Planting deadlines have come and gone in most of the nation's cotton-producing states.

U.S. farmers expect to plant

8.8 million acres of cotton this year, the smallest number since 1983.

Growers in Texas, the nation's leading producer of cotton, were forecast to plant 4.72 million acres, the fewest since 1989, when 4.73 million acres were planted. About

3.5 million acres this year will be planted on the South Plains in Texas.

"With Texas being 50 percent or more, we're going to pay a lot of attention to the weather through the growing season," Adams said. "It's starting off dry and has got a challenge in front."

It's already a lost cause in South Texas and the Lower Rio Grande Valley, where cotton farmers plant earlier in the year. Most of their acres were declared lost due to extreme and exceptional drought, the two worst stages of dryness, in recent months.

Fortunately for growers, some production costs have dropped from last year. Diesel prices and fertilizer costs (the latter down a third from last year's peak) aren't crippling farmers' operations, Adams said.

Rains for planting are no guarantee for a good crop, though. Timely rains and hot temperatures during the 120-day growing season on the South Plains are critical to high yields.

Planting rain "just keeps you in the game," said Shawn Wade, spokesman for the Plains Cotton Growers, which serves a 41-county region on the South Plains. "It puts you in a position to help to take advantage of a later rainfall. We're just biding our time and hoping for the best."

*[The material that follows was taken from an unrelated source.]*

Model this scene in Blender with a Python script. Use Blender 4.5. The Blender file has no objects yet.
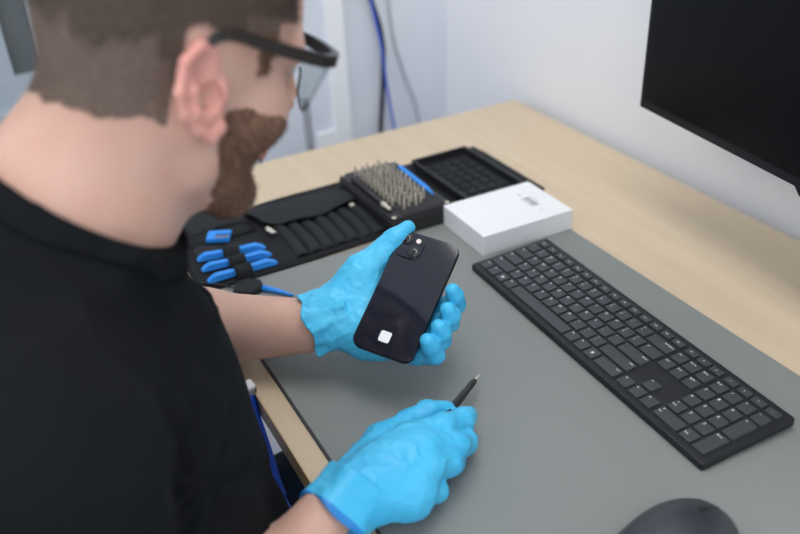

Holladay has farmed cotton for 23 years and knows the weather can swing wildly. Producers who get enough rain to grow on dry land, which relies on rainfall only to grow, and irrigated acres face the prospect of hail storms through the middle of July.

"It could go any way from here," said Holladay, who farms near Lamesa, 60 miles south of Lubbock. "A farmer's got to be optimistic or he wouldn't farm."